Supporting not only Oldman’s various transformations, but also the very film itself, is the work of Eiko Ishioka. Coppola’s early “lead with the costumes” mantra when planning the film became fully realized in Ishioka’s Academy Award winning costumes. The range of inspiration (everything from Japanese Kabuki to Gustav Klimt’s “The Kiss”) is topped only by the frequency of these stunningly elaborate and diverse wardrobe changes which rival anything George Lucas would put Natalie Portman in seven years later in the Star Wars prequels.

But unlike Lucas, Coppola takes an anti-digital stance with the production and goes organic on us with all the visual effects being done in-camera. Below the surface, Bram Stoker’s Dracula is both a tribute to the history of filmmaking and an homage to the greats that came before. Coppola’s son, Roman, took on second unit director duties on the film, sharing and realizing his father’s dream with impressive results.

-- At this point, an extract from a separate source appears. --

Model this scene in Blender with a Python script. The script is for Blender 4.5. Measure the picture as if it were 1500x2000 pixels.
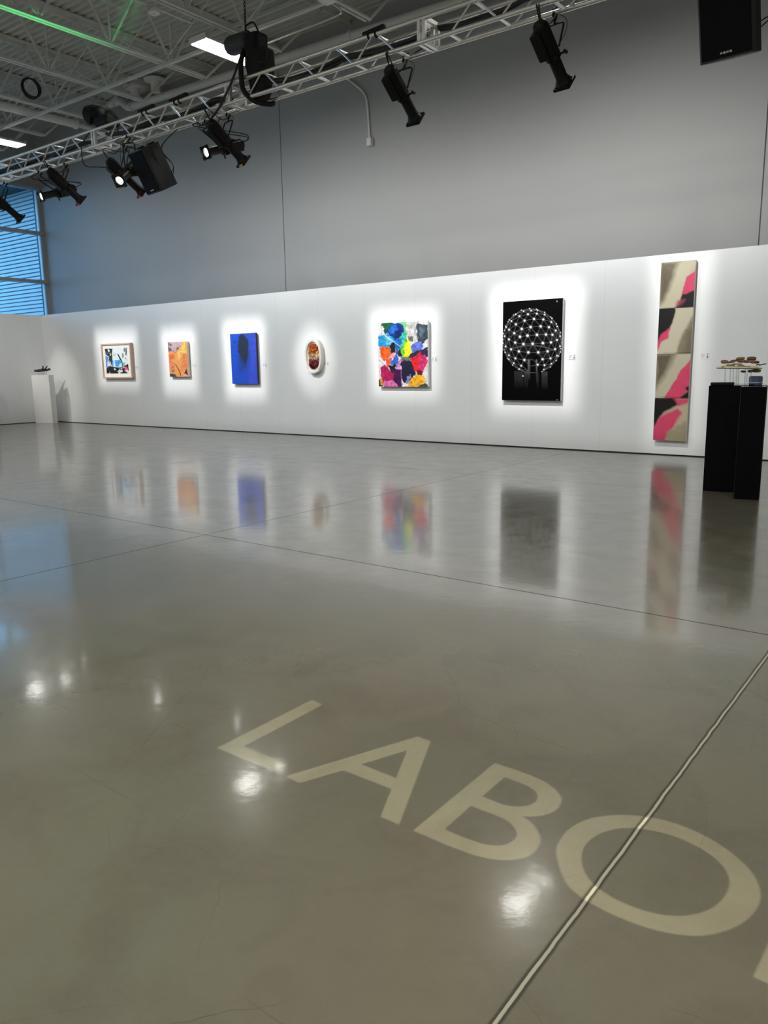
import bpy, bmesh, math, random
import numpy as np
from mathutils import Vector, Matrix
random.seed(7); rng = np.random.default_rng(7)
S = bpy.context.scene; C = S.collection
for o in list(bpy.data.objects): bpy.data.objects.remove(o)

# ------------------------------------------------------------------ camera
F = 1518.66; PITCH, ROLL, YAW = math.radians(10.61617), math.radians(-0.91703), math.radians(-37.49716)
cy, sy, cp, sp = math.cos(YAW), math.sin(YAW), math.cos(PITCH), math.sin(PITCH)
FW = Vector((sy*cp, cy*cp, -sp)); _rt = Vector((cy, -sy, 0)); _up = _rt.cross(FW)
RT = math.cos(ROLL)*_rt + math.sin(ROLL)*_up; UP = -math.sin(ROLL)*_rt + math.cos(ROLL)*_up
EYE = Vector((0, 0, 1.43))
cam = bpy.data.cameras.new('camera'); co = bpy.data.objects.new('camera', cam); C.objects.link(co)
cam.sensor_fit = 'HORIZONTAL'; cam.sensor_width = 36; cam.lens = 36*F/1500; cam.clip_end = 200
m = Matrix((( RT.x, UP.x, -FW.x, EYE.x), (RT.y, UP.y, -FW.y, EYE.y), (RT.z, UP.z, -FW.z, EYE.z), (0, 0, 0, 1)))
co.matrix_world = m; S.camera = co
def ray(px, py): return (px-750)/F*RT - (py-1000)/F*UP + FW
def on(px, py, ax, v):                       # where the sight line of a photo pixel meets the plane axis = v
    d = ray(px, py); return EYE + d*((v-EYE[ax])/d[ax])

# ------------------------------------------------------------------ world, exposure, light levels
S.view_settings.view_transform = 'Standard'; S.view_settings.look = 'None'
S.view_settings.exposure = 0.0; S.view_settings.gamma = 1.0; S.view_settings.use_curve_mapping = False
S.cycles.use_denoising = True
S.cycles.sample_clamp_indirect = 6.0
w = bpy.data.worlds.new('dusk_sky'); S.world = w; w.use_nodes = True
bg = w.node_tree.nodes['Background']; bg.inputs[0].default_value = (0.20, 0.58, 1.0, 1); bg.inputs[1].default_value = 3.6
HOUSE_FILL = 265.0          # watts of each fill light added under the unseen ceiling fixtures
TUBE = 27.0            # radiance of the fluorescent diffusers
POOL = 1050.0          # picture lights
GOBO = 2400.0
WALL_FILL = 185.0          # fill beams added at the picture lamps to brighten the walls

# ------------------------------------------------------------------ helpers
D = 12.25; GW = 13.3; PX = -21.6; WX = -22.9; DECK = 8.3
def srgb(r, g, b):
    return tuple(((c/255)/12.92 if c/255 <= .04045 else ((c/255+.055)/1.055)**2.4) for c in (r, g, b))
def new_mat(name):
    m = bpy.data.materials.new(name); m.use_nodes = True
    return m, m.node_tree, m.node_tree.nodes['Principled BSDF']
def mat(name, col, rough=.5, metal=0, var=.12, scale=6, bump=0, spec=.5, emis=None, coat=0):
    m, t, b = new_mat(name); N, L = t.nodes, t.links
    tc = N.new('ShaderNodeTexCoord'); nz = N.new('ShaderNodeTexNoise'); nz.inputs['Scale'].default_value = scale; nz.inputs['Detail'].default_value = 4
    L.new(tc.outputs['Object'], nz.inputs['Vector'])
    mx = N.new('ShaderNodeMix'); mx.data_type = 'RGBA'
    mx.inputs[6].default_value = (*[c*(1-var) for c in col], 1); mx.inputs[7].default_value = (*[min(1, c*(1+var)) for c in col], 1)
    L.new(nz.outputs['Fac'], mx.inputs[0]); L.new(mx.outputs[2], b.inputs['Base Color'])
    b.inputs['Roughness'].default_value = rough; b.inputs['Metallic'].default_value = metal; b.inputs['Specular IOR Level'].default_value = spec
    b.inputs['Coat Weight'].default_value = coat
    if emis: b.inputs['Emission Color'].default_value = (*emis[0], 1); b.inputs['Emission Strength'].default_value = emis[1]
    if bump:
        bp = N.new('ShaderNodeBump'); bp.inputs['Strength'].default_value = bump; bp.inputs['Distance'].default_value = .01
        L.new(nz.outputs['Fac'], bp.inputs['Height']); L.new(bp.outputs['Normal'], b.inputs['Normal'])
    return m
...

Taking their cues from the technology available in the novel’s day, Roman used his father’s authentic Pathé camera in filming the opening street scene where Ryder’s Mina Murray first meets Oldman’s young and aristocratic Prince Dracula. The train sequence where Keanu Reeves’ Jonathan Harker travels to the Carpathian Mountains includes creative uses of double exposure and front projection. To give a surreal bent to the crypt scenes with Sadie Frost’s Lucy Westenra, the film was run backwards. Miniatures and oversized props, along with puppets and silhouetting were employed in the opening battle montage, and forced perspective and matte paintings were also used throughout.

Along with these nods to the pre-digital techniques, Coppola pays his respects to his predecessors with scenes that echo the works of Murnau and Cocteau, among others. Coppola recreates Max Schreck’s rise from the coffin as Count Orlok in Murnau’s Nosferatu with Oldman’s Dracula, and the same character turns Mina’s tears to diamonds in a clear homage to Cocteau’s Beauty and the Beast.

All this adds up to a truly hypnotic, over-the-top production that captivates with its beauty even as it repels with its over-indulgences and a wooden Keanu Reeves. The transfer is stunning, matching any previous release of the film, and the soundstage is much improved over the bungled Super Bit version from 2001. The extras are as good as any fan of the film or Coppola could ask for: a full-length director’s commentary, four new documentaries that cover the making of the movie, the costumes, the camera work, and the storyboarding, and 30-plus minutes of deleted and extended scenes. It’s not merely a time capsule, but an interesting package and consistently entertaining film.